Adventure in encouraging my fears or pushing myself out

The thing about being a simultaneously strong and weak woman is that I have exactly two fear-inducing problems. One) My personal strength and self-reliance makes me intimidating and off-putting. Two) My weakness (not as a woman but as someone who lacks self-confidence) makes me easily preyed upon by the creepy and gross. These issues are fear-inducing because the second issue makes me think this is the best I can do, and the first has me thinking I’m doomed to the solitude I’m trying to learn in. I don’t, however, want it to last forever.

So I’ve been doing some research. Noteworthy single women:

Louisa May Alcott

A transcendental feminist who wrote a bit romantically about marriage and families, but spent her life doting on her sisters and their children never starting her own family. Best known for Little Women.

Maggie Kuhn

Controversially taught human sexuality at the YWCA. Told her Presbyterian seminary students they would not pass if they did their fieldwork in the church rather than seeking out impoverished communities. Fought against ageism after she was forced by the Presbyterian Church to retire. Started the Gray Panthers.

Agnes Martin

A minimalist painter awarded the National Endowment for the Arts National Medal of Arts in 1998.

Susan B. Anthony

Worked with Elizabeth Cady Stanton in co-founding the first Women’s Temperance Movement. Aided in bringing women’s suffrage to the United States. Annually gave an average of 75 to 100 speeches.
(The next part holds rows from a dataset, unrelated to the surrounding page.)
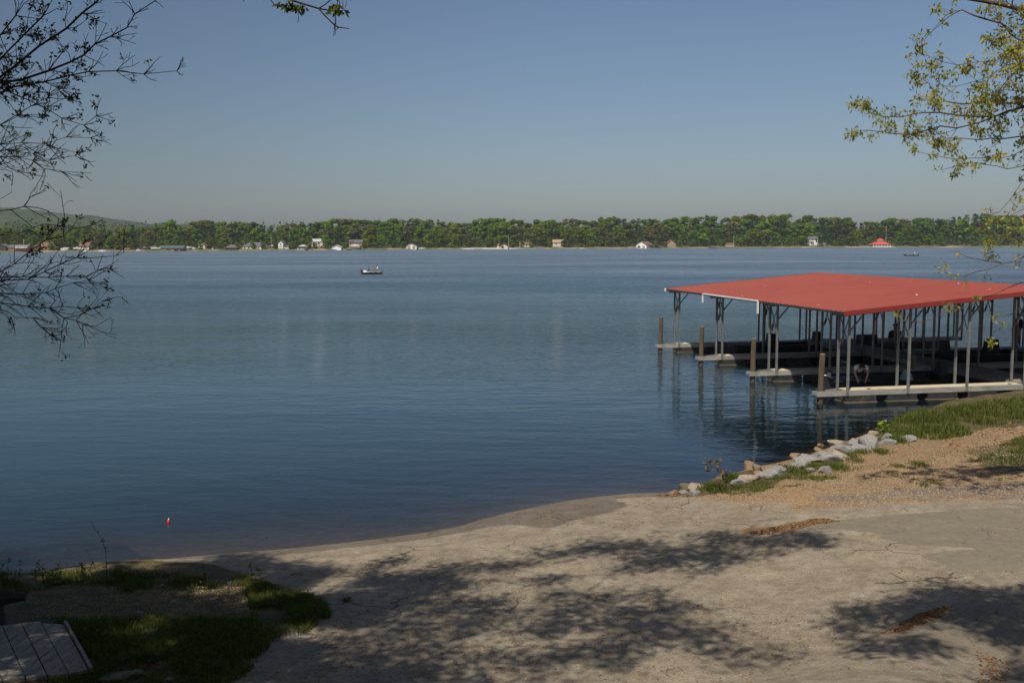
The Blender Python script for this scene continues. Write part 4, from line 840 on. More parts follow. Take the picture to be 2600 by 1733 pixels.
for (px, py, w, lb) in ((142, 1480, 40, 'dark rounded rock in the shaded weeds at far left'), (162, 1491, 22, 'small pale rock beside the dark rounded one at left'), (490, 1476, 34, 'pale stone at the upper edge of the shaded gravel'), (580, 1480, 26, 'pale stone right of the other at the shaded gravel edge'), (430, 1726, 34, 'white stone at the bottom edge by the shaded grass'), (310, 1722, 120, 'low flat grey rock at the bottom left edge'), (2590, 1088, 40, 'brown lump of driftwood at the right edge of the gravel'), (412, 1484, 16, 'small white stone in the shaded gravel'), (348, 1556, 30, 'pale flat stone at the lower edge of the shaded gravel')):
    p = gp(px, py); m = p[1]/F; s = w*m/2; me = RM[rt.randrange(10)].copy(); me.materials.append(M_rock[3 if 'flat grey' in lb or 'dark' in lb else 0 if 'brown' not in lb else 2]); o = bpy.data.objects.new('rock', me); COL.objects.link(o); o.location = tuple(p); o.scale = (s, s, s*.5); o.rotation_euler = (0, 0, rt.uniform(0, 6)); tag(o, lb, 'rock', 'loose rocks near the ramp')

# ------------------------------------------------------------------ grass, weeds, litter
def blades(P, hgt, lean, wid):
    n = len(P); a = RNG.uniform(0, 2*np.pi, n); L = hgt*RNG.uniform(.45, 1.15, n); ln = lean*RNG.uniform(.2, 1.3, n)*L; wd = wid*RNG.uniform(.6, 1.3, n)
    d = np.stack([np.cos(a), np.sin(a), np.zeros(n)], 1); s = np.stack([-np.sin(a+RNG.normal(0, .8, n)), np.cos(a), np.zeros(n)], 1)*wd[:, None]; up = np.array([0, 0, 1.0])
    b = P-up*.02; m = P+up*(L*.55)[:, None]+d*(ln*.3)[:, None]; t = P+up*(L*.92)[:, None]+d*ln[:, None]
    q1 = np.stack([b-s, b+s, m+s*.7, m-s*.7], 1); q2 = np.stack([m-s*.7, m+s*.7, t+s*.08, t-s*.08], 1)
    return np.concatenate([q1, q2])
def scatter(poly, n, jit=18):
    """random ground points whose picture position falls in poly, clumped"""
    xs = [a for a, b in poly]; ys = [b for a, b in poly]; out = []
    c = np.array([gp(min(max(a, -60), 2660), b)[:2] for a, b in poly]); lo = c.min(0)-.5; hi = c.max(0)+.5; tot = 0
    while tot < n:
        q = RNG.uniform(lo, hi, (n*3, 2)); z = height(q[:, 0], q[:, 1]); P = np.column_stack([q, z]); u, v = project(P)
        k = inpoly(u+(fbm(q[:, 0], q[:, 1], 1.5, 3, 2)-.5)*jit*4, v+(fbm(q[:, 0], q[:, 1], 1.5, 3, 6)-.5)*jit*1.5, poly) & (z > 0.02)
        P = P[k]; out.append(P); tot += len(P)
        if len(P) < 3: break
    return np.concatenate(out)[:n] if out else np.zeros((0, 3))
G = []
def addgrass(poly, n, h, lean=.5, wid=.006, thr=.45, sc=2.2, jit=14):
    P = scatter(poly, int(n*1.6), jit); k = fbm(P[:, 0], P[:, 1], sc, 4, 12)+RNG.normal(0, .05, len(P)) > thr; P = P[k][:n]
    if len(P): G.append(blades(P, h*(.5+fbm(P[:, 0], P[:, 1], 1.1, 2, 7)), lean, wid))
addgrass([(120, 1575), (420, 1572), (640, 1575), (800, 1550), (790, 1600), (700, 1640), (640, 1700), (560, 1760), (80, 1760), (240, 1690)], 19000, .12, .8, .0042, .36)
addgrass([(560, 1470), (640, 1462), (700, 1490), (830, 1535), (830, 1575), (640, 1580), (640, 1520)], 5600, .10, .8, .0042, .38)
addgrass([(-60, 1462), (120, 1462), (330, 1456), (560, 1468), (600, 1488), (300, 1486), (150, 1492), (-60, 1530)], 8500, .11, .6, .0042, .38)
addgrass([(240, 1465), (640, 1462), (700, 1500), (300, 1500)], 1600, .10, .5, .005, .5)
addgrass([(2230, 1118), (2270, 1078), (2330, 1052), (2440, 1040), (2480, 1048), (2440, 1070), (2400, 1090), (2330, 1108), (2260, 1125)], 4200, .24, .6, .008, .44)
addgrass([(2200, 1130), (2280, 1070), (2340, 1045), (2640, 1000), (2640, 1085), (2420, 1110), (2300, 1125)], 3000, .09, .8, .007, .42, 4.0)
addgrass([(2270, 1100), (2420, 1085), (2480, 1100), (2380, 1118)], 1500, .2, .6, .010, .4)
addgrass([(2440, 1045), (2500, 1020), (2640, 1005), (2640, 1060), (2540, 1075), (2450, 1078)], 3000, .22, .6, .009, .45)
addgrass([(2470, 1175), (2560, 1120), (2640, 1095), (2640, 1165), (2560, 1185)], 3000, .08, .7, .006, .47)
addgrass([(1770, 1258), (1850, 1238), (2050, 1200), (2150, 1215), (2000, 1238), (1880, 1258)], 3200, .05, .8, .006, .48)
addgrass([(1800, 1250), (2000, 1215), (2200, 1180), (2400, 1150), (2600, 1110), (2600, 1190), (2300, 1215), (1900, 1262)], 2200, .045, .8, .006, .60)
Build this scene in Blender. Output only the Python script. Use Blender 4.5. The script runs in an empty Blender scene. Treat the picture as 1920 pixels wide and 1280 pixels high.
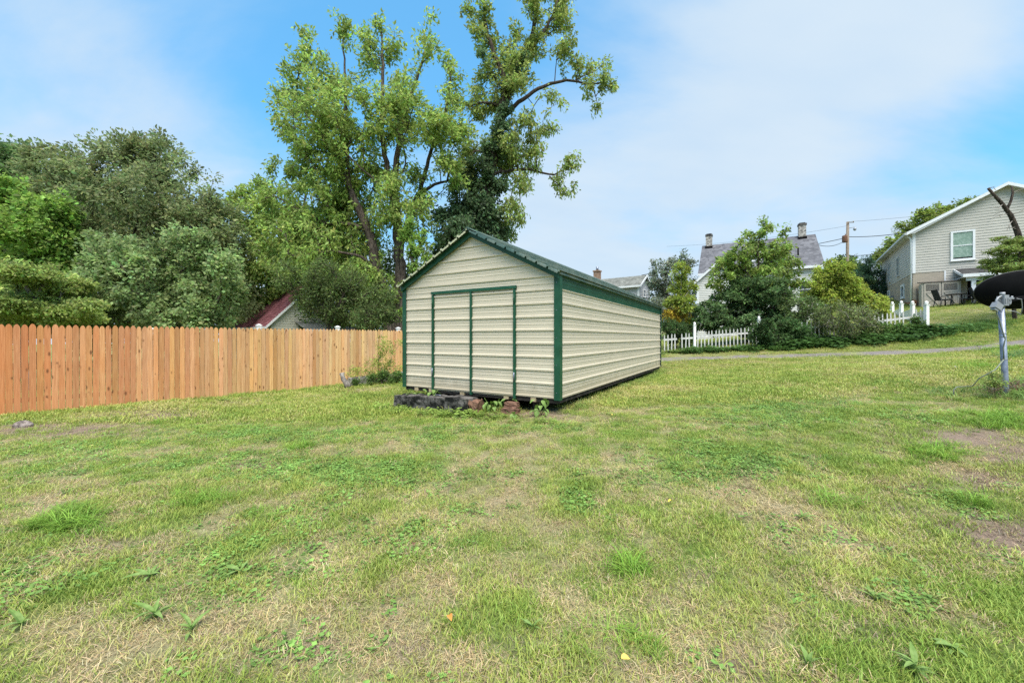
import bpy, math, random
import numpy as np
from mathutils import Vector, Matrix
S = bpy.context.scene
COL = S.collection
R = math.radians
EYE = 1.5
F = 740.0
# ---------------------------------------------------------------- camera
cd = bpy.data.cameras.new('camera'); cam = bpy.data.objects.new('camera', cd); COL.objects.link(cam)
cam.location = (0, 0, EYE); cam.rotation_euler = (R(90), 0, 0)
cd.sensor_width = 36; cd.lens = F/1920*36; cd.shift_y = -7/1920
cd.clip_start = 0.05; cd.clip_end = 2000
S.camera = cam
# ---------------------------------------------------------------- sky, sun, exposure
SUN_EL, SUN_AZ = R(63), R(168)          # azimuth clockwise from +Y: behind the camera
w = bpy.data.worlds.new('World'); S.world = w; w.use_nodes = True
wt = w.node_tree; wt.nodes.clear()
def wn(t, **k):
    n = wt.nodes.new(t)
    for a, b in k.items(): setattr(n, a, b)
    return n
def wl(a, b): wt.links.new(a, b)
def wmath(op, a, b=None, c=None, clamp=False):
    n = wn('ShaderNodeMath', operation=op, use_clamp=clamp)
    for i, v in enumerate((a, b, c)):
        if v is None: continue
        if isinstance(v, (int, float)): n.inputs[i].default_value = v
        else: wl(v, n.inputs[i])
    return n.outputs[0]
sky = wn('ShaderNodeTexSky', sky_type='NISHITA', sun_disc=False, sun_elevation=SUN_EL, sun_rotation=SUN_AZ,
         air_density=1.0, dust_density=0.6, ozone_density=1.0)
gm = wn('ShaderNodeGamma'); gm.inputs[1].default_value = 0.5; wl(sky.outputs[0], gm.inputs[0])
hs = wn('ShaderNodeMix', data_type='RGBA', blend_type='MULTIPLY'); hs.inputs[0].default_value = 1; wl(gm.outputs[0], hs.inputs[6])
EXPO = 0.65; KS = 1/(0.1*2**EXPO)
hs.inputs[7].default_value = (.165*KS, .405*KS, .565*KS, 1)
tc = wn('ShaderNodeTexCoord'); sx = wn('ShaderNodeSeparateXYZ'); wl(tc.outputs['Generated'], sx.inputs[0])
zc = wmath('ADD', wmath('MAXIMUM', sx.outputs[2], 0.0), 0.32)
cx = wn('ShaderNodeCombineXYZ')
wl(wmath('DIVIDE', sx.outputs[0], zc), cx.inputs[0]); wl(wmath('DIVIDE', sx.outputs[1], zc), cx.inputs[1])
mp = wn('ShaderNodeMapping'); mp.inputs['Scale'].default_value = (0.75, 1.5, 1); mp.inputs['Rotation'].default_value = (0, 0, R(-32))
mp.inputs['Location'].default_value = (3.1, 1.7, 0)
wl(cx.outputs[0], mp.inputs[0])
nz = wn('ShaderNodeTexNoise'); nz.inputs['Scale'].default_value = 1.15; nz.inputs['Detail'].default_value = 9; nz.inputs['Roughness'].default_value = 0.56
nz.inputs['Distortion'].default_value = 0.35; wl(mp.outputs[0], nz.inputs['Vector'])
def lobe(px, py, k, amp):
    d = Vector(((px-960)/F, 1, -(py-633)/F)).normalized()
    n = wn('ShaderNodeVectorMath', operation='DOT_PRODUCT'); wl(tc.outputs['Generated'], n.inputs[0]); n.inputs[1].default_value = d
    return wmath('MULTIPLY', wmath('POWER', wmath('MAXIMUM', n.outputs['Value'], 0.0), k), amp)
acc = nz.outputs[0]
for a in ((1640, 60, 40, .30), (1330, 300, 55, .26), (1500, 190, 60, .10), (150, 130, 90, .13), (1050, 470, 40, .28), (330, 210, 120, .10), (780, 60, 45, -.16), (1860, 300, 60, -.12), (1600, 420, 40, .10), (60, 20, 60, -.06)):
    acc = wmath('ADD', acc, lobe(*a))
hz = wmath('MULTIPLY', wmath('POWER', wmath('SUBTRACT', 1.0, wmath('MAXIMUM', sx.outputs[2], 0.0)), 6.0), 0.85)
acc = wmath('ADD', acc, hz)
ss = wn('ShaderNodeMapRange', interpolation_type='SMOOTHSTEP'); wl(acc, ss.inputs[0])
ss.inputs[1].default_value = 0.40; ss.inputs[2].default_value = 0.88; ss.inputs[3].default_value = 0.0; ss.inputs[4].default_value = 0.95
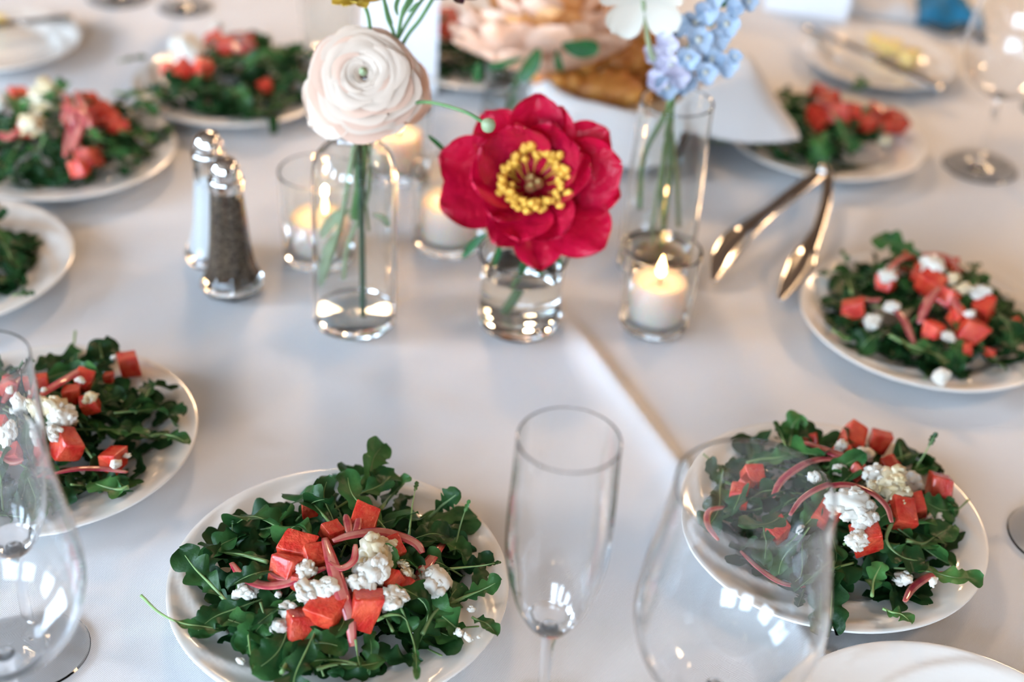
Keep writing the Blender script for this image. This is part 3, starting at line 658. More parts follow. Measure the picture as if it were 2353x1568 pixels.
# ------------------------------------------------------------------ votive candles
def votive(loc, label, r=.031, h=.072, wax_h=.044, power=.10):
    t = thing('votive_candle', label, 'candle', loc, group='lit votive candles in clear glass')
    out = smooth_prof([(r*.86, .0008), (r*.93, .006), (r*.97, h*.5), (r, h)], 5)
    link('glass_holder', mesh('glass_holder', *lathe(shell(out, .0015, .010), 48, False), M['vaseglass']), t)
    wr = r*.74
    wx = solid([(0, .0108), (wr*.96, .0108), (wr, .013), (wr, wax_h-.002), (wr*.96, wax_h), (wr*.55, wax_h-.003), (.004, wax_h-.004), (0, wax_h-.004)])
    c = link('candle', mesh('candle', *lathe(wx, 40, False), M['wax']), t)
    link('wick', mesh('wick', *tube([(0, 0, wax_h-.0045), (.0004, 0, wax_h+.001), (.0012, 0, wax_h+.005)], .0007, 6), M['wick']), c)
    fz = wax_h+.002
    fl = solid([(0, fz), (.0030, fz+.003), (.0042, fz+.006), (.0036, fz+.010), (.0018, fz+.016), (0, fz+.021)])
    link('flame', mesh('flame', *lathe(smooth_prof(fl, 4), 14, False), M['flame']), c)
    l = bpy.data.lights.new('candle_light', 'POINT'); l.energy = power; l.color = (1, .5, .2); l.shadow_soft_size = .004
    o = bpy.data.objects.new('candle_light', l); col.objects.link(o); o.parent = t; o.location = (0, 0, wax_h+.024)
for (u, v), lab, kw in (((1502, 746), 'lit votive candle in clear glass standing beside the peony vase', {}),
                        ((735, 588), 'lit votive candle half hidden behind the ranunculus bottle', dict(r=.0335, h=.082, wax_h=.040)),
                        ((1030, 560), 'lit votive candle behind the red peony', dict(r=.034, h=.072)),
                        ((915, 400), 'lit votive candle low behind the cream ranunculus', dict())):
    p = W(u, v); votive((p.x, p.y, TZ), lab, **kw)

# ------------------------------------------------------------------ shakers
def shaker(loc, label, fill, yaw):
    t = thing('salt_shaker' if fill == 'salt' else 'pepper_shaker', label, 'shaker', loc, group='pair of glass table shakers')
    t.rotation_euler.z = yaw
    def flutes(prof, th=0):
        V = []; F = []; seg = 40; n = len(prof)
        for i in range(seg):
            a = 2*PI*i/seg; k = 1-.055*abs(math.sin(a*4))-th
            for r, z in prof:
                kk = k if z < .098 else 1-th
                V.append((max(r*kk, 1e-5)*math.cos(a), max(r*kk, 1e-5)*math.sin(a), z))
        for i in range(seg):
            j = (i+1) % seg
            for q in range(n-1): F.append((i*n+q, j*n+q, j*n+q+1, i*n+q+1))
        return V, F
    o = smooth_prof([(.0215, .0006), (.0262, .004), (.0255, .010), (.0205, .022), (.0172, .040), (.0150, .065), (.0132, .088), (.0125, .100)], 4)
    pr = [(1e-5, .0006)]+o+[(.0105, .100)]+[(max(r-.0032, .001), z) for r, z in o if z > .012][::-1]+[(1e-5, .012)]
    link('glass_body', mesh('glass_body', *flutes(pr), M['vaseglass']), t)
    fi = [(1e-5, .0115)]+[(max(r-.0029, .001), z) for r, z in o if .0115 < z < (.082 if fill == 'salt' else .088)]
    fi += [(1e-5, fi[-1][1]+.002)]
    link(fill, mesh(fill, *flutes(fi), M[fill]), t)
    cap = smooth_prof([(.0140, .0945), (.0142, .098), (.0140, .103), (.0120, .1045), (.0124, .107), (.0122, .111), (.0105, .116), (.0070, .1195), (.0002, .1212)], 4)
    c = link('chrome_cap', mesh('chrome_cap', *lathe(cap, 36, False), M['chrome']), t)
    hm = mesh('hole', *lathe(solid([(0, .0006), (.0009, .0004), (.0009, -.001), (0, -.001)]), 8, False), M['wick'])
    for i in range(6):
        a = i*PI/3; rr = .0055; link('hole', hm, c, Matrix.Translation((rr*math.cos(a), rr*math.sin(a), .1198)))
    return t
p = W(535, 663); shaker((p.x, p.y, TZ), 'glass pepper shaker with chrome cap standing in front', 'pepper', .3)
p = W(497, 597); shaker((p.x, p.y, TZ), 'glass salt shaker with chrome cap behind the pepper', 'salt', .1)

# ------------------------------------------------------------------ flowers
def petal_geo(L, Wd, cup=.35, bend=.3, ruffle=.05, seed=0, nu=10, nv=8, notch=.0, point=0):
    rnd = random.Random(seed); V = []; F = []; p1, p2 = rnd.uniform(0, 6), rnd.uniform(0, 6)
    for i in range(nu+1):
        t = 1-(1-i/nu)**1.6
        w = Wd*(.18+.82*math.sin(PI*.5*min(1, t/.62))**1.1)*math.sqrt(max(0, 1-(max(0, t-.60)/.402)**2.4))
        ang = bend*t
        for j in range(nv+1):
            s = -1+2*j/nv
            y = L*t*(1-.05*abs(s)**2.2*t)-notch*L*math.exp(-(s/.25)**2)*t**4
            yy = y*math.cos(ang*.5); z = y*math.sin(ang*.5)
            z += cup*w*(s*s)*(.4+.6*t)+ruffle*L*t*t*(math.sin(s*4+p1)*.6+math.sin(s*7+p2)*.4)
            V.append((s*w, yy, z))
    for i in range(nu):
        for j in range(nv): F.append((i*(nv+1)+j, i*(nv+1)+j+1, (i+1)*(nv+1)+j+1, (i+1)*(nv+1)+j))
    return V, F
def petal_mtx(phi, alpha, r0=0, z0=0, s=1, twist=0):
    d = Vector((math.cos(phi)*math.sin(alpha), math.sin(phi)*math.sin(alpha), math.cos(alpha)))
    nrm = Vector((-math.cos(phi)*math.cos(alpha), -math.sin(phi)*math.cos(alpha), math.sin(alpha)))
    x = d.cross(nrm)
    R = Matrix((x, d, nrm)).transposed().to_4x4() @ Matrix.Rotation(twist, 4, 'Y')
    return Matrix.Translation((r0*math.cos(phi), r0*math.sin(phi), z0)) @ R @ Matrix.Scale(s, 4)
def facing(axis): return Vector(axis).normalized().to_track_quat('Z', 'Y').to_euler()
def add_world(parent, name, VF, m, gp=None):
    """a part given in world points under a rotated parent."""
    bpy.context.view_layer.update()
    inv = (gp or parent).matrix_world.inverted()
    V = [inv @ Vector(v) for v in VF[0]]
    return link(name, mesh(name, V, VF[1], m), parent)
def flower_leaf(P, w, m, seed=0):
    return leaf_geo(P, w, .06, 1, .0, .22, .04, seed, .25, 16, Vector((.15, -.9, .45)))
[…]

A key player in the government acknowledging women’s right. You’ll recognize her from her coin.

Coco Chanel

Pioneering French fashion designer. Used men’s fashion as inspiration for women’s fashion. While she never married she did play mistress. She was also a Nazi spy during World War II.

E. Cora Hind

Western Canada’s first female journalist. Agricultural editor for the “Winnipeg Free Press.” Women’s rights activist.

Agnes Campbell Macphail

First woman elected to the Canadian House of Commons. One of the first two women elected to the Legislative Assembly of Ontario. Wrote agricultural columns for the “Globe and Mail” in Toronto.

Harriet Martineau

Wrote 35 books and multiple essays. Translate the works of Auguste Comte. Supported herself entirely on her writings, a difficult task for a woman in the Victorian era. Wrote autobiographically to be published posthumously, “…In short, should popularize while could neither discover nor invent.”

Reverend Dr. Pauline “Pauli” Murray

Women’s rights activist, civil rights activist, writer and lawyer. First black female ordained Episcopalian priest. Many of her arguments were used in Brown v. Board of Education.

Dame Christabel Pankhurst

Co-founded Women’s Social and Political Union, suffragette. Was arrested in 1905 for interrupting a Liberal Party meeting shouting demands for women’s voting rights. Earned a law degree. Appointed Dame Commander of the British Empire in 1936, after hiding in Paris to avoid prison.

Dame Freya Stark

Travel writer who wrote 21 books. She went alone into areas women rarely traveled, particularly alone.

I don’t have a picture of these two women, but I wish I did.

Happy Waltz and Aida Toffolo started Blackhawk Christian School in 1973 with the school now educating over 600 students from Kindergarten to 12th grade in general education founded on Biblical principles.

None of them ever married. Perhaps because they were intimidating for all of their independence and strength. Maybe it’s because they were too engrossed in their careers and caused. Or maybe, and it’s something more people should consider, they simply didn’t want to. I may be alone, but I’m not alone.